Integrated modeling of highly radiative plasmas with negative triangularity shaping

A reactor-class fusion device with high radiation fraction from noble gas impurities and with negative triangularity (NT) shaping could have confinement on the scale of an H-mode plasma while intrinsically avoiding edge localized modes (ELMs). Highly radiative positive triangularity (PT) plasmas have demonstrated enhanced confinement while remaining in L-mode by dispersing heat from the core before it reaches the edge [1]. Separately, NT plasmas have demonstrated enhanced confinement in low radiation fraction plasmas [2]. In this work, we use the integrated modeling code STEP (Stability Transport Equilibrium Pedestal) to self-consistently study the core of highly radiative plasmas with noble gas radiators in both PT and NT configurations.
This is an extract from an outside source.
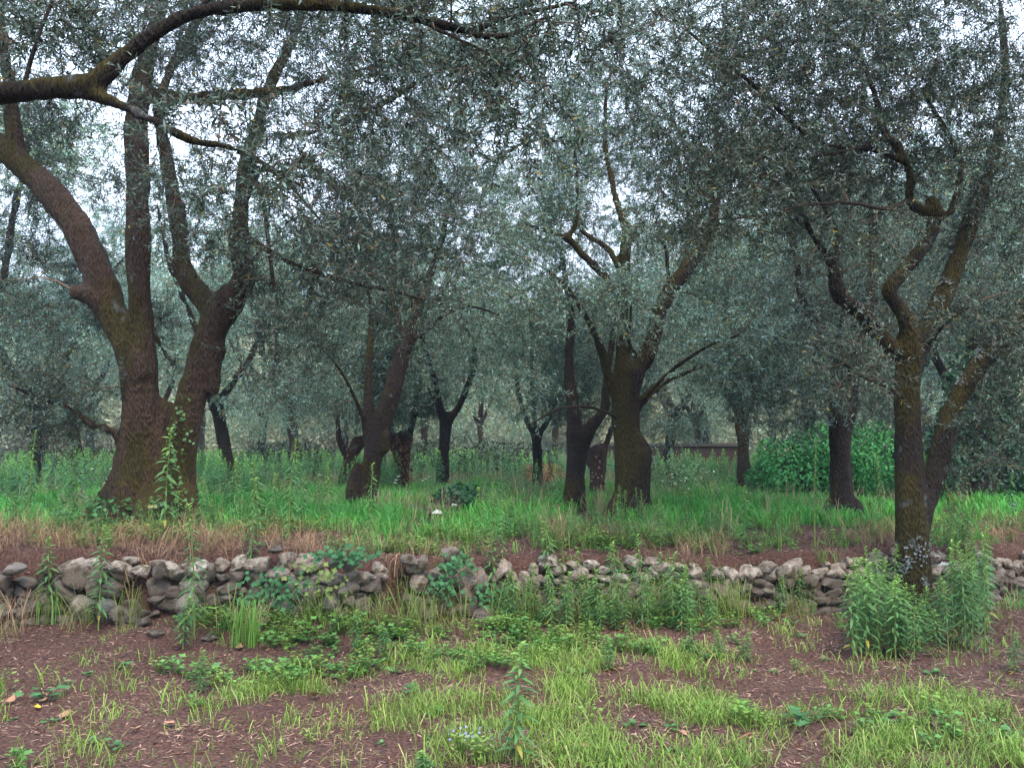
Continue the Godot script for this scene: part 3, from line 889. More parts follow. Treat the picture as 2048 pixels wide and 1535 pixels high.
	for k in 3600:
		var p := ball()
		p = p.normalized() * pow(p.length(), 0.5)
		var y := ball().normalized()
		var side := y.cross(ball()).normalized()
		s.leaf(Vector3(p.x * 2.6, 2.9 + p.y * 2.6, p.z * 2.6), y, side, r(0.14, 0.3), r(0.08, 0.16), 0.1, 0.1, jitter(Color(0.30, 0.32, 0.22), 0.15))  # leaf colour paled to paint in haze and distant light
	var places := []
	var colors := []
	for k in 420:
		var d := r(50.0, 170.0)
		var x := r(-0.8, 0.8) * d
		var size := r(0.8, 1.5) * (0.7 + d / 200.0)
		places.append(Transform3D(Basis(Vector3.UP, r(0, TAU)).scaled(Vector3.ONE * size), Vector3(x, gh(x, d) - 0.6, -d)))
		colors.append(jitter(Color(1.1, 1.08, 1.0), 0.2))
	var wood := many("far_wood", s.mesh(), M.herb, places, colors, self)
	tag(wood, "pale wooded slope far beyond the grove", "wood", "", "stuff")


# ------------------------------------------------------------------ the dry stone wall
func make_rocks() -> void:
	var base := SphereMesh.new()
	base.radial_segments = 24
	base.rings = 13
	base.radius = 1.0
	base.height = 2.0
	var arr := base.surface_get_arrays(0)
	var dirs: PackedVector3Array = arr[Mesh.ARRAY_VERTEX]
	for k in 14:
		var cuts := []
		for j in 9:
			cuts.append([ball().normalized(), r(0.42, 0.78)])
		var pts := PackedVector3Array()
		for v in dirs:
			var reach := 1.0
			for cu in cuts:
				var dt: float = v.dot(cu[0])
				if dt > 0.05:
					reach = minf(reach, cu[1] / dt)
			pts.append(v * reach * (1.0 + 0.035 * fine.get_noise_3d(v.x * 9 + k * 5, v.y * 9, v.z * 9)))
		var st := SurfaceTool.new()
		st.begin(Mesh.PRIMITIVE_TRIANGLES)
		var idx: PackedInt32Array = arr[Mesh.ARRAY_INDEX]
		var tone := Color(0.56, 0.46, 0.37).lerp(Color(0.36, 0.285, 0.225), rng.randf())
		if k % 5 == 0:
			tone = Color(0.66, 0.58, 0.49)
		for q in idx:
			st.set_smooth_group(-1)
			var p := pts[q]
			var moss := clampf((bump.get_noise_3d(p.x * 1.5 + k * 7, p.y * 1.5, p.z * 1.5) - 0.12) * 4.0, 0.0, 0.85)
			var white := clampf((fine.get_noise_3d(p.x * 3 + k * 3, p.y * 3, p.z * 3) - 0.12) * 4.0, 0.0, 0.6)
			st.set_color(tone.lerp(Color(0.5, 0.5, 0.48), white).lerp(Color(0.12, 0.105, 0.05), moss))
			st.add_vertex(p)
		st.index()
		st.generate_normals()
		S["rock_%d" % k] = st.commit()


func build_wall() -> void:
	var root := thing("dry_stone_wall", Vector3(0, 0, -wall_d(0)), "low dry stone terrace wall of grey field stones running across the view", "wall")
	var count := 0
	var rest := Shape.new()
	var x := -6.6
	var rows := []
	# courses, laid from the bottom to the top, stones of uneven size
	for row in 10:
		x = -6.8 + r(0, 0.2)
		while x < 7.6:
			var w := r(0.085, 0.195) * (1.15 if x < 0.0 else 0.95)
			var h := wall_h(x)
			var tall := w * r(0.5, 0.85)
			var y := -0.02 + row * 0.082 + r(-0.03, 0.03) + 0.15 * smoothstep(1.5, -3.0, x)
			var keep := y < h - 0.1 + r(-0.03, 0.03)
			# earth has slid over the wall here and there, more so to the left
			var bare := bump.get_noise_2d(x * 1.1 + 40, y * 2.2) + (0.12 if x < -1.0 else 0.0)
			if bare > (0.2 if x < -0.5 else 0.5):
				keep = false
			if y < 0.12 and x < 0.6 and rng.randf() < 0.6:
				keep = false
			if keep:
				rows.append([x + w * 0.5, y, w, tall, row])
			x += w * r(0.78, 1.0)
	for q in rows:
		var px: float = q[0]
		var w: float = q[2]
		var d := wall_d(px) - 0.03 + 0.16 * clampf(q[1] / wall_h(px), 0.0, 1.0) + r(-0.05, 0.04)
		var turn := Basis(Vector3(0, 0, 1), r(-0.45, 0.45)) * Basis(Vector3.UP, r(0, TAU)) * Basis(Vector3.RIGHT, r(-0.3, 0.3))
		var place := Transform3D(Basis.from_scale(Vector3(w * 0.70, q[3] * 0.78, w * 0.6)) , Vector3(px, q[1] + q[3] * 0.3, -d) - root.position)
		place.basis = Basis(Vector3(0, 0, 1), r(-0.4, 0.4)) * place.basis * turn
		var mesh: ArrayMesh = S["rock_%d" % (rng.randi() % 14)]
		var edge := (-px / d) * FOCAL
		if absf(edge) < 1060.0 and count < 287:
			var o := part("stone", mesh, M.stone, root)
			o.transform = place
			count += 1
		else:
			var a := mesh.surface_get_arrays(0)
			var k0 := rest.v.size()
			for k in a[Mesh.ARRAY_VERTEX].size():
				rest.v.append(place * a[Mesh.ARRAY_VERTEX][k])
				rest.n.append((place.basis.inverse().transposed() * a[Mesh.ARRAY_NORMAL][k]).normalized())
				rest.c.append(a[Mesh.ARRAY_COLOR][k])
			for k in a[Mesh.ARRAY_INDEX]:
				rest.i.append(k0 + k)
	part("stonework", rest.mesh(), M.stone, root, true)
	# boulders that crown it, placed as in the photograph: column, row, width, height in pixels
	for b in [[900, 1108, 44, 40], [875, 1150, 40, 60], [668, 1120, 32, 32], [697, 1127, 40, 34], [323, 1140, 34, 30], [550, 1100, 24, 16], [820, 1118, 36, 28], [845, 1122, 34, 26], [682, 1180, 30, 20], [695, 1196, 54, 24], [25, 1135, 42, 26]]:
		var p := at(b[0], b[1], 0.0 + wall_d((b[0] - 1024.0) / FOCAL * 8.2) - 0.02)
		var k := -p.z / FOCAL * 0.58
		var o := part("stone", S["rock_%d" % (rng.randi() % 14)], M.stone, root)
		o.transform = Transform3D(Basis(Vector3.BACK, r(-0.3, 0.3)) * Basis.from_scale(Vector3(b[2] * k, b[3] * k, 0.12)) * Basis(Vector3.UP, r(0, TAU)), p - root.position)
	# fallen ones at its foot
	var said := ["pale flat stone fallen on the soil below the left of the wall", "rounded tan stone lying below the left of the wall", "angular tan stone lying lowest on the soil before the wall", "small grey stone lying beside the ivy at the wall foot", "grey stone half sunk in the soil near the left grass tuft"]
	var lie := [[285, 1252, 34, 26], [268, 1246, 28, 26], [310, 1272, 30, 16], [420, 1280, 32, 14], [215, 1232, 34, 24]]
	for k in lie.size():
		var p := hit(lie[k][0], lie[k][1])
		var z := -p.z / FOCAL * 0.6
		var o := part("fallen_stone", S["rock_%d" % ((k * 3 + 1) % 14)], M.stone, self)
		o.transform = Transform3D(Basis.from_scale(Vector3(lie[k][2] * z, lie[k][3] * z, lie[k][2] * z)) * Basis(Vector3.UP, r(0, TAU)), p + Vector3(0, lie[k][3] * z * 0.4, 0))
		tag(o, said[k], "stone", "stones fallen from the wall")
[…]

Our workflow is validated with experimental data from DIII-D. We extend our analysis to reactor-relevant conditions and study fusion power balance in the PT and NT model reactors ARCH [3] and MANTA, respectively. We find that there is an impurity fraction that optimizes confinement before the plasma undergoes radiative collapse in both PT and NT.

[1] S Coda et al 2022 Plasma Phys. Control. Fusion 64 014004

[2] A O Nelson et al 2022 Nucl. Fusion 62 096020

[3] S J Frank et al 2022 Nucl. Fusion 62 126036